Biliyor muydunuz?
Havralar ne zaman kullanılmaya başlandı?
HAVRA için “sinagog” ifadesi de kullanılır. Yunancadan gelen sinagog kelimesi “meclis” veya “toplantı” anlamına gelir. Bu isim çok yerindedir, çünkü havralar eski devirlerden beri Yahudi topluluklarının eğitim almak ve ibadet etmek için bir araya geldiği yerlerdir. İbranice Kutsal Yazılarda havralardan söz edilmez. Ancak Yunanca Kutsal Yazılara baktığımızda, böyle toplantı yerlerinin birinci yüzyılda mevcut olduğunu görüyoruz.
Çoğu bilgine göre, havralar Yahudilerin Babil’de tutsak olduğu dönemde kullanılmaya başlandı. Encyclopaedia Judaica şunları belirtir: “Yabancı bir memlekette, mabetten yoksun durumdaki sürgünler teselli bulma amacıyla zaman zaman bir araya gelir ve Kutsal Yazıları okurdu. Bunu muhtemelen Sebt günleri yaparlardı.” Anlaşılan Yahudiler özgür kaldıktan sonra, dua etmek ve Kutsal Yazıları okumak için bir araya gelmeye devam ettiler ve yerleştikleri her yerde havralar kurdular.

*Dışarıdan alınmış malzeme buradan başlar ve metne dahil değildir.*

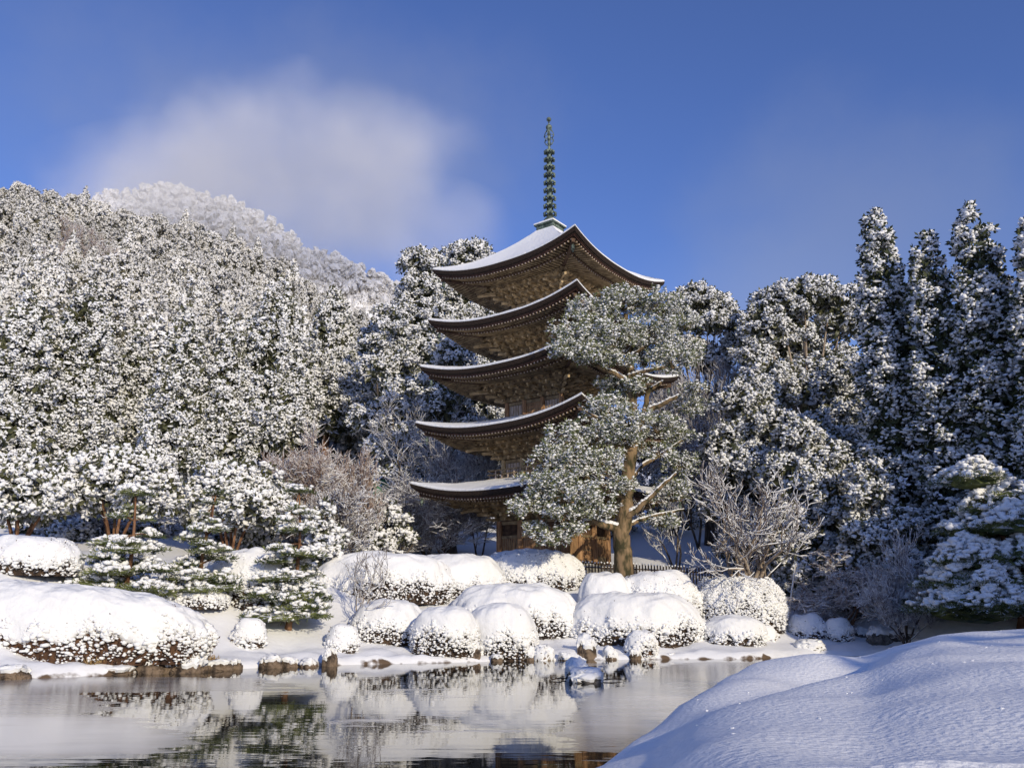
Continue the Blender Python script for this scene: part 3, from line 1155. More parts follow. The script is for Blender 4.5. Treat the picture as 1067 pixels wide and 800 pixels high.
# slope scrub between the hill trees
mb = MB()
n = 5200
yy = rr.uniform(62, 230, n) ** 1
a = rr.uniform(-.72, -.1, n)
C = np.stack([a * yy, yy, ground(a * yy, yy) + .15], -1)
clumps(mb, C, np.tile([[0, 0, 1.0]], (n, 1)), .6, 4, 6, .28, .6)
mb.build('undergrowth', [M['snow_tree'], M['hill_leaf']], kind='stuff', label='snow dusted undergrowth between the trees of the left hillside', category='undergrowth')

# ---- tall cedars at the hill foot
def cedar(u, vt, w, d, label, group=None, name='cedar_tree', leaf='cedar', dens=1.0, seed=0, bark='bark_red', z0=.12, **kw):
    p = place_px(u, None, d)
    H = height_to(p, u, vt)
    Rr = wm(w, p, H * .5) / 2
    t = thing(name, label, 'tree', tuple(p - [0, 0, .15]), 0, group)
    pth, rad = trunk_mesh(H * .86, .028 * H * .6 + .08, .12, seed)
    mb = MB()
    mb.tube(pth, rad, 9)
    mb.build('trunk', M[bark], t)
    mb = MB()
    n = int(math.pi * Rr * H * 2.3 * dens)
    cedar_crown(mb, H, Rr, n, z0=z0, seed=seed, **kw)
    mb.build('crown', [M['snow_tree'], M[leaf]], t)
    return t


ck = dict(r=.52, nl=34, nf=24, ls=.102, fs=.29, sharp=.62, dens=.8, core=.5)
cg = 'tall cedars at the foot of the hill'
cedar(18, 300, 120, 62, 'broad snow laden cedar at the left edge, behind the round garden trees', cg, seed=1, **ck)
cedar(84, 292, 112, 66, 'tall full cedar with white clumps rising behind the flat topped garden tree', cg, seed=2, **ck)
cedar(140, 345, 80, 70, 'shorter cedar squeezed between two taller cedars on the left', cg, seed=3, **ck)
cedar(187, 318, 82, 64, 'narrow snow laden cedar beside the bright gap in the cedar row', cg, seed=4, **ck)
cedar(236, 330, 78, 66, 'middle cedar of the row, directly above the round red stemmed tree', cg, seed=5, **ck)
cedar(285, 288, 104, 68, 'tallest cedar of the hill foot row with greenish lower boughs', cg, seed=6, z0=.2, **ck)
cedar(342, 298, 84, 76, 'cedar with a dark bare lower trunk showing above the brown shrub', cg, seed=7, z0=.3, **ck)
cedar(385, 330, 72, 84, 'small cedar at the right end of the hill foot row', cg, seed=8, z0=.2, **ck)

# ---- trees left of and behind the pagoda
def lobe_tree(u, vt, w, d, label, name='evergreen_tree', group=None, seed=0, leaf='broad', bark='bark_grey', lob=None, dens=1.6, zlow=.18, deep=.9, n=9, limbs=5, vbase=None, cat='tree', ers=(.42, .6), **kw):
    p = place_px(u, vbase, d)
    H = height_to(p, u, vt)
    Rr = wm(w, p, H * .6) / 2
    t = thing(name, label, cat, tuple(p - [0, 0, .15]), 0, group)
    rr = np.random.default_rng(seed)
    if lob is None:
        lob = []
        for k in range(n):
            zz = zlow + (1 - zlow) * (k + .5) / n
            env = math.sin(math.pi * min(max((zz - zlow) / (1 - zlow) * .8 + .15, .05), .97)) ** .6
            er = Rr * rr.uniform(*ers) * (1 - .25 * (zz > .8))
            off = max(Rr * env - er, 0)
            aa = k * 2.4 + rr.uniform(-.5, .5)
            lob.append((math.cos(aa) * off, math.sin(aa) * off * deep, zz * H - er * .3 if k < n - 1 else H - er * .62, er, er, er * .62))
    else:
        lob = [(x * Rr, y * Rr, z * H, a * Rr, a * Rr * .9, c * H) for x, y, z, a, c in lob]
    mb = MB()
    pth, rad = trunk_mesh(H * .8, .022 * H + .06, .25, seed)
    mb.tube(pth, rad, 8)
    for q, l in enumerate(lob[:limbs + 4]):
        k = min(int(len(pth) * (l[2] / H) * .6), len(pth) - 2)
        a_ = pth[k]
        b_ = np.array(l[:3])
        m_ = (a_ + b_) / 2 + np.array([0, 0, -.06 * H * .3])
        mb.tube([a_, m_, b_], [rad[k] * .5, rad[k] * .35, .03], 6, m=0)
        mb.tube([a_ + [0, 0, rad[k] * .4], m_ + [0, 0, rad[k] * .28], b_], [rad[k] * .35, rad[k] * .28, .02], 5, m=1)
    mb.build('trunk', [M[bark], M['snow_tree']], t)
    mb = MB()
    lobe_crown(mb, lob, dens, mf=1, seed=seed, **kw)
    mb.build('crown', [M['snow_tree'], M[leaf]], t)
    return t


bk = dict(r=.48, nl=26, nf=22, ls=.098, fs=.27)
bg = 'evergreens beyond the pagoda'
lobe_tree(486, 252, 88, 78, 'tree with a rounded snowy top showing just left of the topmost pagoda roof', seed=21, group=bg, n=16, ers=(.6, .8), zlow=.1, **bk)
lobe_tree(436, 262, 86, 74, 'tall evergreen with a knobbly leaning top between the hill and the pagoda', seed=22, group=bg, n=18, ers=(.55, .8), zlow=.1, **bk)
lobe_tree(402, 318, 80, 68, 'dark evergreen with horizontal snowy boughs at the right edge of the hill', seed=23, group=bg, n=12, zlow=.2, **bk)
lobe_tree(470, 345, 100, 64, 'evergreen whose lit boughs fill the gap between the second and fourth pagoda roofs', seed=24, group=bg, n=12, zlow=.15, **bk)
lobe_tree(415, 395, 78, 62, 'low shaded evergreen left of the middle pagoda roofs', seed=25, group=bg, n=9, **bk)


def bare(u, vt, w, vb, d, label, name='bare_tree', group=None, seed=0, stems=1, lean=(0, 0), depth=5, kids=4, spread=.6, r=None, bark='bark_grey', twig='twig', up=.12, shrink=.7, rsplit=.035, cat='tree', L0=.34, minr=.009, flatk=1.0, wig=.18):
    p = place_px(u, vb, d)
    H = height_to(p, u, vt)
    W = wm(w, p, H * .5)
    t = thing(name, label, cat, tuple(p - [0, 0, .08]), 0, group)
    random.seed(seed)
    out = []
    for k in range(stems):
        an = k / stems * 6.28 + random.uniform(-.4, .4)
        sp_ = .0 if stems == 1 else .45
        grow(out, (0, 0, 0), (lean[0] + sp_ * math.cos(an), lean[1] + sp_ * math.sin(an), 1), H * L0, r or H * .018, depth, spread, kids, up, 3, shrink, minr, wig)
    S = np.array(out)
    zmax = max(np.percentile(S[:, 5], 99.5), .1)
    xm = np.percentile(np.abs(S[:, 3]), 98)
    fz, fx = H / zmax, (W / 2) / max(xm, .1)
    S[:, [2, 5]] *= fz
    S[:, [0, 1, 3, 4]] *= fx
    bare_parts(t, S, M[bark], M[twig], rsplit=rsplit)
    return t


bare(448, 415, 110, None, 60, 'frosted leafless tree in blue shade left of the pagoda roofs', seed=3, depth=5, kids=4, twig='twig_grey', r=.13, stems=2)
bare(500, 432, 60, None, 58.5, 'small frosted tree beside the fourth pagoda roof', seed=4, depth=5, kids=4, twig='twig_grey', r=.07, stems=2)
bare(462, 488, 130, 590, None, 'wide bluish twiggy shrub in the shade beside the pagoda base', 'bare_shrub', seed=5, stems=6, depth=5, kids=4, twig='twig_grey', r=.06, cat='shrub', minr=.012)
bare(415, 500, 90, 590, None, 'grey violet twiggy shrub left of the shaded shrub beside the pagoda', 'bare_shrub', seed=6, stems=6, depth=5, kids=4, twig='twig_grey', r=.05, cat='shrub', minr=.012)
bare(326, 462, 84, None, 50, 'brownish leafless shrub tree above the garden pines, below the cedar trunks', seed=7, stems=4, depth=5, kids=5, twig='twig_red', bark='bark_pale', r=.07, minr=.012)
bare(372, 476, 55, None, 52, 'snow tipped brown shrub at the foot of the shaded trees', 'bare_shrub', seed=8, stems=5, depth=5, kids=4, twig='twig_red', r=.05, cat='shrub', minr=.012)
bare(350, 506, 80, None, 46, 'pale frosted shrub behind the slender bare sapling', 'bare_shrub', seed=9, stems=6, depth=5, kids=4, twig='twig', r=.05, cat='shrub', minr=.014)
bare(127, 530, 130, None, 47, 'low tangle of frosted branches behind the leftmost garden pine', 'bare_shrub', seed=10, stems=6, depth=5, kids=4, twig='twig', r=.05, cat='shrub', minr=.012)
bare(376, 562, 62, 655, None, 'slender white bare sapling standing before the snow covered bushes', 'bare_sapling', seed=12, stems=3, depth=4, kids=3, twig='twig', r=.035, bark='bark_pale', rsplit=.02, up=.3)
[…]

Böylece birinci yüzyılda havralar Akdeniz çevresindeki, Ortadoğu’daki ve İsrail’deki Yahudi topluluklarının dinsel ve sosyal yaşamının odak noktası haline geldi. Kudüs İbrani Üniversitesi’nden Profesör Lee Levine şöyle diyor: “Havralar inceleme yapılan, Sebt ve diğer bayram günlerinde yemek yenen, mahkemelerin kurulduğu, bağışların toplandığı, topluluğun parasının tutulduğu, siyasi ve sosyal buluşmaların yapıldığı yerlerdi. Tabii havraya gidilmesinin en önemli nedeni ibadet etmekti.” Dolayısıyla İsa’nın sık sık havralardaki toplantılara katılmış olması hiç şaşırtıcı değil (Mar. 1:21; 6:2; Luka 4:16). Orada Tanrı’nın sözünü öğretti, insanları uyardı ve cesaretlendirdi. Hıristiyan cemaatinin kurulmasından sonra, Elçi Pavlus da sık sık havralarda iyi haberi duyurdu. Ruhi şeylerle ilgilenenler doğal olarak havraya gittiğinden, Pavlus bir şehre girince genellikle ilk olarak havraya gider ve orada Tanrı’nın sözünü duyururdu (Elçi. 17:1, 2; 18:4).